Future Systems
‘Future Systems’ by Deyan Sudjic; Phaidon Press, 2006. 238pp
Reviewed by Austin Williams | 9 July 2006
At an Architecture Week event a few years ago, Amanda Levete, discussing Future Systems’ place in the modern architectural pantheon, announced that there were two types of people: ‘there are those who love our work and there are those who are stuck in the past.’ Ironically, this piece of vanity publishing encourages the view that maybe it is they who are stuck in the past. This is quite an achievement because there is clearly an interesting story to be told. As Sudjic says, Future Systems ‘have had the courage to explore startlingly new forms and geometries ahead of the field.’ If only the content of Levete and Kaplicky’s work could, for once, take precedence over the form.
The book skirts through Future Systems’ back catalogue in product design, commercial projects, bridges, ‘landmarks’ civic projects and skyscrapers.
Seeing the 1985 Trafalgar Square competition entry reproduced as the Bibliotheque de France competition entry in 1989 and finally as the Selfridges building was an unintentional object lesson in reuse and recycling.

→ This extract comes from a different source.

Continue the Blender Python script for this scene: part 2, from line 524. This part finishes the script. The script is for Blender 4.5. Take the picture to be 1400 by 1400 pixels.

Unfortunately, editorial haste – combined with the preference for appearances over intellectual rigour – has resulted in the themed essay frequently being out of sync with the images that it is supposed to accompany. It is irritating but after a while it becomes clear that this is symbolic: Sudjic’s occasionally high-minded words are out of step with the flimsy premise of this book.
Levete almost admits as much. ‘We don’t protect ourselves with theory,’ she says, ‘for me, architecture is more about feeling and emotional responses.’ Tired of flogging a dead horse, Sudjic gives up his half-hearted analysis half way through the book and falls back on client-pleasers. Praising their range, he says ‘Future Systems’ work is based on a kind of intuitive search for formal perfection.’
Actually, on first impressions, it seems as if Future Systems’ work is based on the iconic grainy 1933 photograph of the Loch Ness monster. The bulbous head, the elongated neck, the part-submerged body is replicated time after time in grainy pictures of lamp stands, tables, cutlery, concept villas, museums and churches. To vary it a little, there are the protuberances and orifices, beans, blobs and penises for which Future Systems is famed. But what it is trying to achieve, why it is trying to achieve it, what its philosophy might be, how it reaches decisions, why it thinks they never build anything, etc, are just some of the many questions ignored in this book.
By refusing to engage intellectually with the architectural debate, when they do venture an opinion it can seem slightly unworldly (although Kaplicky’s blithe insistence that museums should sanctify the artefact is refreshing).
I would love to recommend this book simply for the line: ‘if a building is an epic novel… a spoon is a haiku’. But all things considered, this book not only tells us nothing new about Future Systems, it actually tells us absolutely nothing at all.